Defined that way, you should expect that any person going to work outside of his or her country for a period of time would be an expat, regardless of his skin colour or country. But that is not the case in reality; expat is a term reserved exclusively for western white people going to work abroad.

Africans are immigrants. Arabs are immigrants. Asians are immigrants. However, Europeans are expats because they can’t be at the same level as other ethnicities. They are superior. Immigrants is a term set aside for ‘inferior races’.

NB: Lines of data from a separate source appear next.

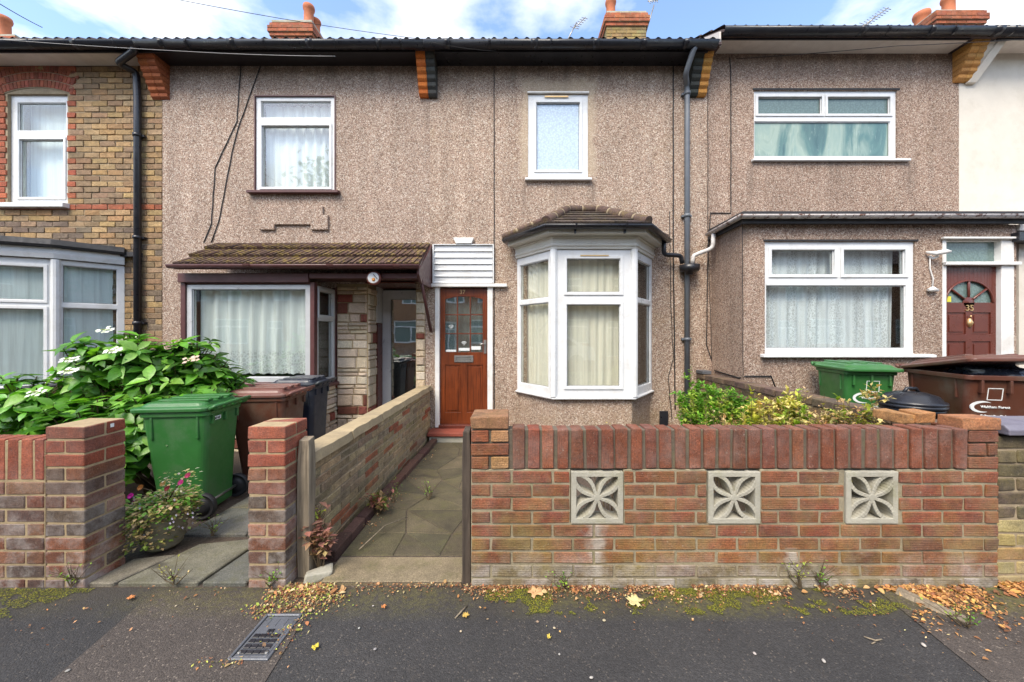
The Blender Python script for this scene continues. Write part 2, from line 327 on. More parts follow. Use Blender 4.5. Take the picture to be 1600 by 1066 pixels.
# ------------------------------------------------------------------ mesh kit
class MB:
    def __init__(s, *mats, T=None):
        s.v = []; s.f = []; s.mi = []; s.c = []; s.sm = []; s.mats = [M[m] if isinstance(m, str) else m for m in mats]; s.T = T
    def add(s, vs, fs, col=(1, 1, 1), mi=0, smooth=False):
        b = len(s.v)
        for p in vs:
            p = Vector(p); s.v.append(s.T @ p if s.T else p)
        for f in fs: s.f.append([b + i for i in f]); s.mi.append(mi); s.c.append(col); s.sm.append(smooth)
    def box(s, x0, x1, y0, y1, z0, z1, col=(1, 1, 1), mi=0, jit=0):
        vs = [(x, y, z) for z in (z0, z1) for y in (y0, y1) for x in (x0, x1)]
        if jit: vs = [(a + rnd.uniform(-jit, jit), b + rnd.uniform(-jit, jit), c + rnd.uniform(-jit, jit)) for a, b, c in vs]
        s.add(vs, [(0, 2, 3, 1), (4, 5, 7, 6), (0, 1, 5, 4), (2, 6, 7, 3), (0, 4, 6, 2), (1, 3, 7, 5)], col, mi)
    def prism(s, poly, vec, col=(1, 1, 1), mi=0, smooth=False):
        n = len(poly); vec = Vector(vec); a = [Vector(p) for p in poly]
        s.add(a + [p + vec for p in a], [tuple(range(n))[::-1], tuple(range(n, 2 * n))] , col, mi)
        b = len(s.v) - 2 * n
        for i in range(n):
            j = (i + 1) % n; s.f.append([b + i, b + j, b + n + j, b + n + i]); s.mi.append(mi); s.c.append(col); s.sm.append(smooth)
    def tube(s, pts, r, n=8, col=(1, 1, 1), mi=0, cap=True):
        pts = [Vector(p) for p in pts]; rs = r if isinstance(r, (list, tuple)) else [r] * len(pts)
        vs = []; up = None
        for i, p in enumerate(pts):
            d = (pts[min(i + 1, len(pts) - 1)] - pts[max(i - 1, 0)]).normalized()
            if up is None: up = Vector((0, 0, 1)) if abs(d.z) < .9 else Vector((1, 0, 0))
            a = (up - d * up.dot(d)).normalized(); up = a; b = d.cross(a)
            vs += [p + (a * math.cos(2 * math.pi * k / n) + b * math.sin(2 * math.pi * k / n)) * rs[i] for k in range(n)]
        fs = [(i * n + k, i * n + (k + 1) % n, (i + 1) * n + (k + 1) % n, (i + 1) * n + k) for i in range(len(pts) - 1) for k in range(n)]
        s.add(vs, fs, col, mi, True)
        if cap:
            b = len(s.v) - len(vs)
            for fa in (list(range(n))[::-1], list(range(len(vs) - n, len(vs)))):
                s.f.append([b + k for k in fa]); s.mi.append(mi); s.c.append(col); s.sm.append(False)
    def lathe(s, prof, o=(0, 0, 0), n=24, col=(1, 1, 1), mi=0, M3=None, smooth=True):
        o = Vector(o); vs = []
        for r, z in prof:
            for k in range(n):
                p = Vector((r * math.cos(2 * math.pi * k / n), r * math.sin(2 * math.pi * k / n), z))
                vs.append(o + (M3 @ p if M3 else p))
        fs = [(i * n + k, i * n + (k + 1) % n, (i + 1) * n + (k + 1) % n, (i + 1) * n + k) for i in range(len(prof) - 1) for k in range(n)]
        fs.append(tuple(range(n))[::-1]); fs.append(tuple(range(len(vs) - n, len(vs))))
        s.add(vs, fs, col, mi, smooth)
    def sweep(s, prof, path, col=(1, 1, 1), mi=0, smooth=False, closed=True):
        """prof: (out, z) pairs; path: (x, y, z) points, outward is to the right-hand side of travel"""
        P = [Vector(p) for p in path]; n = len(prof); vs = []
        for i, p in enumerate(P):
            d0 = (P[i] - P[i - 1]) if i else (P[1] - P[0]); d1 = (P[i + 1] - P[i]) if i < len(P) - 1 else d0
            d0 = Vector((d0.x, d0.y, 0)).normalized(); d1 = Vector((d1.x, d1.y, 0)).normalized()
            o = (Vector((d0.y, -d0.x, 0)) + Vector((d1.y, -d1.x, 0))); o = o.normalized(); k = 1 / max(.3, o.dot(Vector((d0.y, -d0.x, 0))))
            vs += [p + o * a * k + Vector((0, 0, b)) for a, b in prof]
        m = n if closed else n - 1
        fs = [(i * n + k, i * n + (k + 1) % n, (i + 1) * n + (k + 1) % n, (i + 1) * n + k) for i in range(len(P) - 1) for k in range(m)]
        if closed: fs += [tuple(range(n))[::-1], tuple(range(len(vs) - n, len(vs)))]
        s.add(vs, fs, col, mi, smooth)
    def panel(s, x0, x1, z0, z1, y0, y1, holes=(), col=(1, 1, 1), mi=0):
        """slab in the local xz plane with rectangular holes (x0, x1, z0, z1)"""
        xs = sorted({x0, x1, *[min(max(h[i], x0), x1) for h in holes for i in (0, 1)]}); zs = sorted({z0, z1, *[min(max(h[i], z0), z1) for h in holes for i in (2, 3)]})
        solid = {}
        for i in range(len(xs) - 1):
            for j in range(len(zs) - 1):
                cx, cz = (xs[i] + xs[i + 1]) / 2, (zs[j] + zs[j + 1]) / 2
                solid[i, j] = not any(h[0] < cx < h[1] and h[2] < cz < h[3] for h in holes)
        idx = {}; vs = []
        def V(i, j, k):
            if (i, j, k) not in idx: idx[i, j, k] = len(vs); vs.append((xs[i], (y0, y1)[k], zs[j]))
            return idx[i, j, k]
        fs = []
        for (i, j), ok in solid.items():
            if not ok: continue
            fs.append((V(i, j, 0), V(i + 1, j, 0), V(i + 1, j + 1, 0), V(i, j + 1, 0)))
            fs.append((V(i, j, 1), V(i, j + 1, 1), V(i + 1, j + 1, 1), V(i + 1, j, 1)))
            for di, dj, a, b in ((-1, 0, (i, j), (i, j + 1)), (1, 0, (i + 1, j + 1), (i + 1, j)), (0, -1, (i + 1, j), (i, j)), (0, 1, (i, j + 1), (i + 1, j + 1))):
                if not solid.get((i + di, j + dj), False):
                    fs.append((V(*a, 0), V(*b, 0), V(*b, 1), V(*a, 1)))
        s.add(vs, fs, col, mi)
    def build(s, name, parent=None, bevel=0, seg=1, origin=None, weld=False, recalc=True, solid=0, local=False):
        me = bpy.data.meshes.new(name)
        o = Vector(origin) if origin is not None else Vector((0, 0, 0))
        if local: loc = Vector((0, 0, 0))
        elif parent is not None and origin is None:
            q = parent
            while q is not None: o = o + q.location; q = q.parent
            o_par = o; loc = Vector((0, 0, 0))
        else: loc = o.copy()
        me.from_pydata([p - o for p in s.v], [], s.f)
        for m in s.mats: me.materials.append(m)
        me.polygons.foreach_set('material_index', s.mi); me.polygons.foreach_set('use_smooth', s.sm)
        a = me.color_attributes.new('Col', 'FLOAT_COLOR', 'CORNER')
        buf = []
        for f, c in zip(s.f, s.c): buf += [*c, 1.0] * len(f)
        a.data.foreach_set('color', buf)
        me.update()
        if recalc:
            bm = bmesh.new(); bm.from_mesh(me)
            if weld: bmesh.ops.remove_doubles(bm, verts=bm.verts, dist=1e-5)
            bmesh.ops.recalc_face_normals(bm, faces=bm.faces); bm.to_mesh(me); bm.free()
        ob = bpy.data.objects.new(name, me); COL.objects.link(ob); ob.location = loc
        if parent is not None: ob.parent = parent
        if solid:
            md = ob.modifiers.new('thickness', 'SOLIDIFY'); md.thickness = solid
        if bevel:
            md = ob.modifiers.new('bevel', 'BEVEL'); md.width = bevel; md.segments = seg; md.limit_method = 'ANGLE'; md.angle_limit = R(35)
            if seg > 1: md.harden_normals = False
        return ob

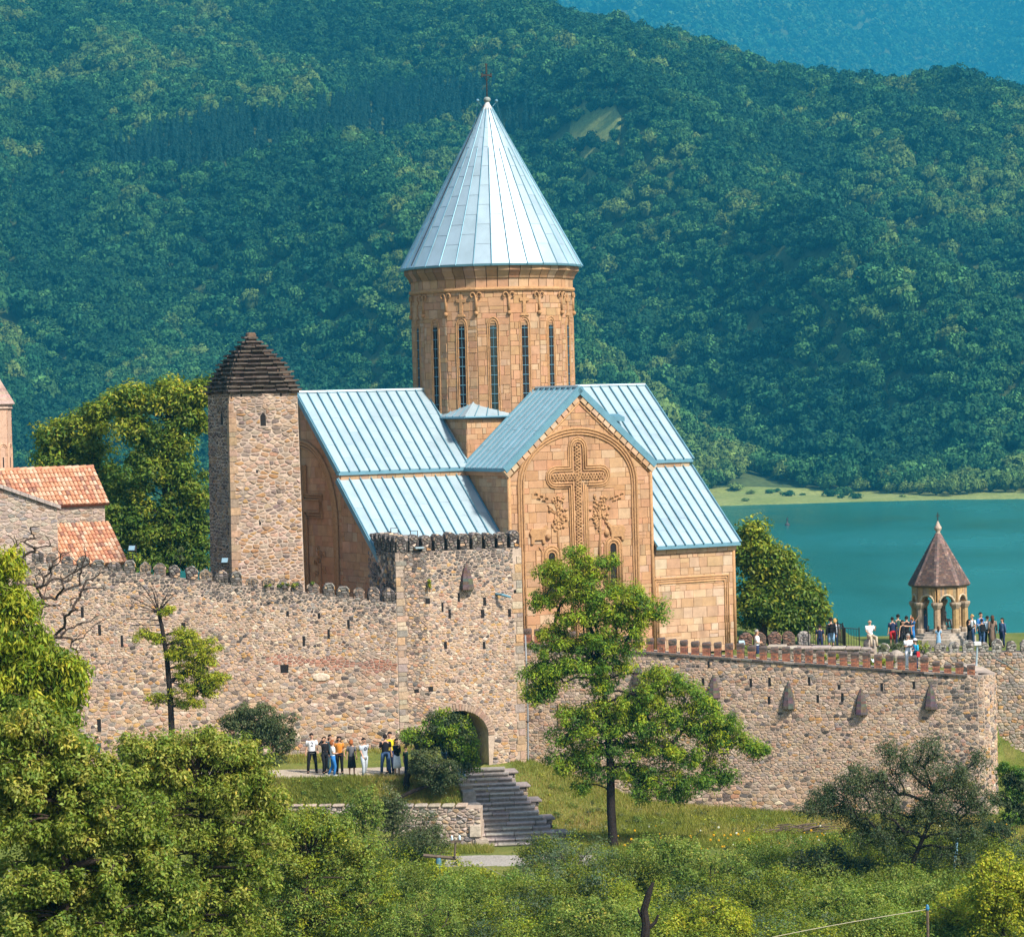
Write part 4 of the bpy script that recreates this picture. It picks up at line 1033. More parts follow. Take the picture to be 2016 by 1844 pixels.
# ---- gate tower
PHI = R(20)
GT_B = Vector((GT_A.x + 6.25 * math.cos(PHI), GT_A.y + 6.25 * math.sin(PHI), 0))
GF = Face(GT_A, GT_B); GL = Face((GT_A.x - 7.6 * math.sin(PHI), GT_A.y + 7.6 * math.cos(PHI)), GT_A)
def gate_tower():
    t = thing('gate_tower', 'square rubble gate tower with deep rounded battlements and an arched gateway', 'tower')
    zt = GF.at(900, 1083)[1]; ol = [(0, -1.5), (GF.L, -1.5), (GF.L, zt), (0, zt)]
    # gateway
    ca, zc = GF.at(903, 1398); ja = GF.at(962, 1460)[0] - ca; _, zs = GF.at(903, 1450); gate = [(ca - ja, -.9), (ca + ja, -.9), (ca + ja, zs)] + [(ca + ja * math.cos(u), zs + (zc - zs) * math.sin(u)) for u in np.linspace(.2, math.pi - .2, 8)] + [(ca - ja, zs)]
    holes = []
    for q in ((954, 1184, 5, 15), (871, 1195, 3, 17), (903, 1176, 3, 16), (1014, 1170, 4, 17), (885, 1208, 4, 17), (950, 1208, 6, 15), (1003, 1206, 5, 14), (842, 1183, 8, 9), (877, 1270, 5, 13), (953, 1270, 4, 13), (1018, 1258, 5, 15), (820, 1360, 8, 6), (848, 1356, 8, 8)):
        holes.append(slit(t, GF, *q, name='putlog_hole' if q[2] > 7 else 'arrow_slit'))
    backing(t, GF, ol, [gate], 2.0); 
    mb = MB(); mb.prism(rect(ca - ja - .3, -.9, ca + ja + .3, zc + .2), *GF.args(), -2.2, -2.0); mb.build('gate_passage', M['dark'], t)  # near-black panel, painted in for the shade inside the gateway
    for s in (-1, 1):
        mb = MB(); mb.box((0, 0, 0), (.01, .01, .01))
    S = Stones(); big = [p for p in gate]
    vo = [(ca + (ja + .32) * math.cos(u), zs + (zc - zs + .32) * math.sin(u)) for u in np.linspace(0, math.pi, 10)]
    hole2 = [(ca - ja - .32, zs), (ca - ja - .02, -1.4), (ca + ja + .02, -1.4), (ca + ja + .32, zs)] + vo[1:-1]
    def tint(c):
        s_, z = c
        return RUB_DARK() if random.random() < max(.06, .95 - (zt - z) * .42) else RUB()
    fn = lambda y: .95 if y < 4 else .82
    inner = [(.42, -1.5), (GF.L - .42, -1.5), (GF.L - .42, zt), (.42, zt)]
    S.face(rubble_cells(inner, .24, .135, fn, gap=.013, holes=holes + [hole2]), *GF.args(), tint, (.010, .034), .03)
    Q = pal([(.44, .28, .15), (.42, .29, .19), (.48, .38, .28), (.38, .29, .22), (.3, .25, .21)], [2, 2, 2, 2, 1.5])
    for x0, x1 in ((0.0, .44), (GF.L - .44, GF.L)):
        z = -1.4
        while z < zt - .5:
            h = random.uniform(.16, .42); ww = random.uniform(-.2, .12)
            S.face([rect(x0 + .01 - (ww if x0 > 1 else 0), z + .01, x1 - .01 + (ww if x0 < 1 else 0), z + h - .01)], *GF.args(), Q, (.02, .04), .03, dome=False); z += h
    # brick voussoirs round the gate
    for k in range(34):
        u0, u1 = math.pi * k / 34 + .012, math.pi * (k + 1) / 34 - .012
        pl = [(ca + ja * math.cos(u0), zs + (zc - zs) * math.sin(u0)), (ca + (ja + .3) * math.cos(u0), zs + (zc - zs + .3) * math.sin(u0)), (ca + (ja + .3) * math.cos(u1), zs + (zc - zs + .3) * math.sin(u1)), (ca + ja * math.cos(u1), zs + (zc - zs) * math.sin(u1))]
        mb = MB(); mb.cur = pal([(.34, .22, .16), (.30, .20, .16), (.38, .27, .2)], [1, 1, 1])(); mb.prism(pl, *GF.args(), -.6, .04); mb.build('voussoir', M['rubble'], t)
    # left side, its shade painted in with mostly dark stones
    ol2 = [(0, 2), (GL.L, 2), (GL.L, zt), (0, zt)]; backing(t, GL, ol2, thick=1.5)
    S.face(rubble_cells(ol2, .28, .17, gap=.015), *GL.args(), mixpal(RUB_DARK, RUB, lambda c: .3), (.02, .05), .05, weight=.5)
    S.build(t, M['rubble'])
    mb = MB(); A, B = GF.p(.3, zt - .3, -1.6), GF.p(GF.L, zt - .3, -1.6); mb.prism([(0.1, 0), (GF.L - .1, 0), (GF.L - .1, .25), (.1, .25)], GF.p(0, zt - .5), GF.ex, UPV, GF.n, -6.5, -.9); mb.build('roof_deck', M['mortar'], t)
    DK = mixpal(RUB_DARK, RUB, lambda c: .12)
    ms = [merlon_mesh(.46, .82, .75, DK, 200 + i, M['rubble'], .2, .13) for i in range(4)]
    for f, n in ((GF, 10), (GL, 11)):
        rz = math.atan2(f.ex.y, f.ex.x)
        for i in range(n): put(random.choice(ms), 'merlon', t, f.p((i + .5) * f.L / n, zt - .05 + random.uniform(-.03, .05)), rz, (1.0, 1, random.uniform(.94, 1.05)))
    back = Face(GL.A + GF.ex * .0 + GF.n * 0.9, GL.A + GF.ex * GF.L + GF.n * .9)
    rz = math.atan2(GF.ex.y, GF.ex.x)
    for i in range(10): put(random.choice(ms), 'merlon', t, GF.p((i + .5) * GF.L / 10, zt - .05, -7.0), rz)
    hood(t, GF, 917, 1106, 1160, 30)
    # bent metal spout
    a, z = GF.at(988, 1172); mb = MB(); mb.tube([GF.p(a - .3, z + .1, 0), GF.p(a - .1, z + .06, .35), GF.p(a + .25, z - .06, .55)], [.06, .07, .05], 6); mb.build('rain_spout', M['zinc_seam'], t)
    a, z = GF.at(823, 1078); mb = MB(); mb.prism(rect(a - .2, z - .03, a + .2, z + .05), *GF.args(), .02, .25); mb.build('roof_plate', M['zinc'], t)
gate_tower()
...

Don’t take my word for it. The Wall Street Journal, the leading financial information magazine in the world, has a blog dedicated to the life of expats and recently they featured a story ‘Who is an expat, anyway?’. Here are the main conclusions: “Some arrivals are described as expats; others as immigrants; and some simply as migrants. It depends on social class, country of origin and economic status. It’s strange to hear some people in Hong Kong described as expats, but not others. Anyone with roots in a western country is considered an expat … Filipino domestic helpers are just guests, even if they’ve been here for decades. Mandarin-speaking mainland Chinese are rarely regarded as expats … It’s a double standard woven into official policy.”

*Image of “expat” via Lifehack

I have a Hindu friend who is very wealthy. Can you help me shame her for being more privileged than I? There is a new movement of people claiming a political privilege by self-victimizing, by demonizing those of a different race, gender or class. There’s a new kind of political activist who will hijack a cause then promote guilt and insults, in order to dominate others. That is tyranny, not political activism. Whenever someone stands on a moral pedestal and has identified the “other” as the evil one, pointing the finger to provoke a mob lynching, we are facing a disingenuous manipulator with a thirst for power. While claiming to defend the poor and the weak their goal is to actually impoverish and weaken others so they can collect the leavings. This is the process described as hypocrisy.

No, sorry nobody’s going to come to your aid in shaming your one Hindu or any other non-white “friend” that you think you have, because, the article written here on “expats” has a scale larger than the 1 % or the 2% of affluent non-white persons living outside a considerable distance away from where they were born.